On the other hand, how confident should we be the Cardinals can replace his production? Then again, do we believe this is now his level of production? This is the player he has been now for two out of the last three years, but the season in between was a strange diversion into an earlier-career version of Ozuna, basically, back when he was thinner, and faster, and a different hitter, but also a center fielder, and not a bad one at that. If he was the same hitter in 2018 that he was in 2017, and that he has been in 2019, it would be easy to buy into the player he is now. But he wasn’t, and it isn’t. But if Ozuna really does walk off into the sunset, how much uncertainty is left behind in the Cardinal outfield? And given their goal of every-year contention, is that level of uncertainty acceptable?

All along, I thought I knew what the Cardinals would do about Marcell Ozuna, and what I would do were I in their shoes.

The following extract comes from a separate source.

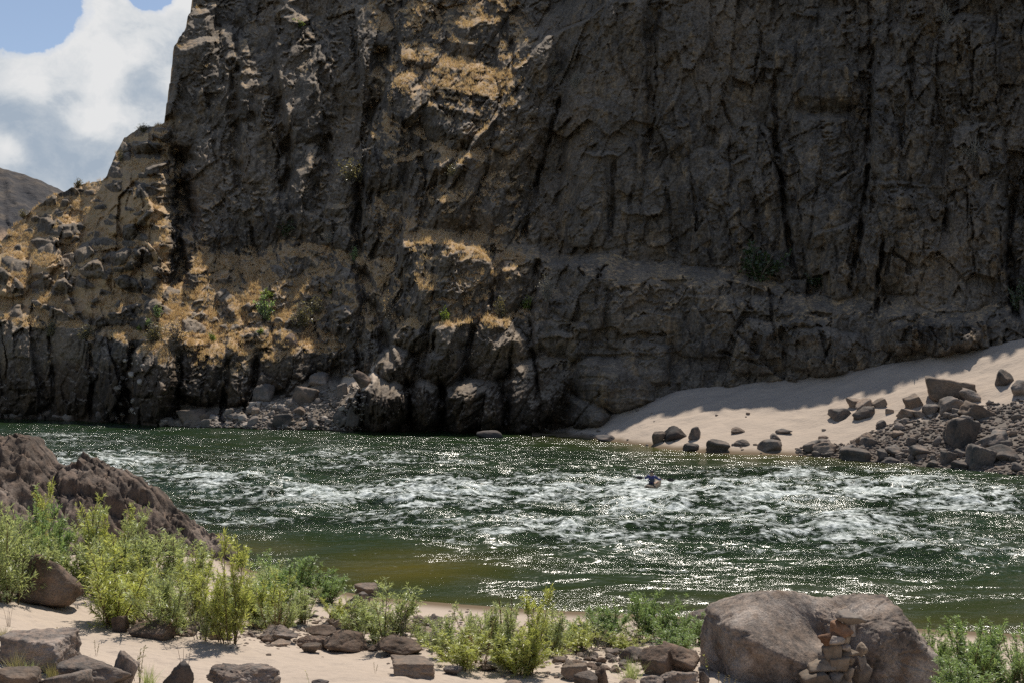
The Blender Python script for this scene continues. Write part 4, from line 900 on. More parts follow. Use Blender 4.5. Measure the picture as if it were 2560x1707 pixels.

But after having seen how things have played out this season, and looking closer at the player Ozuna himself has been, I now have my doubts, if not about my approach then certainly about my level of belief in it.

And so, as we head into the home stretch of this maddening, frustrating, occasionally exhilarating season, I think it’s worth not assuming we know, but asking the question frankly, and with as little preconception as possible. What do you do with Ozuna?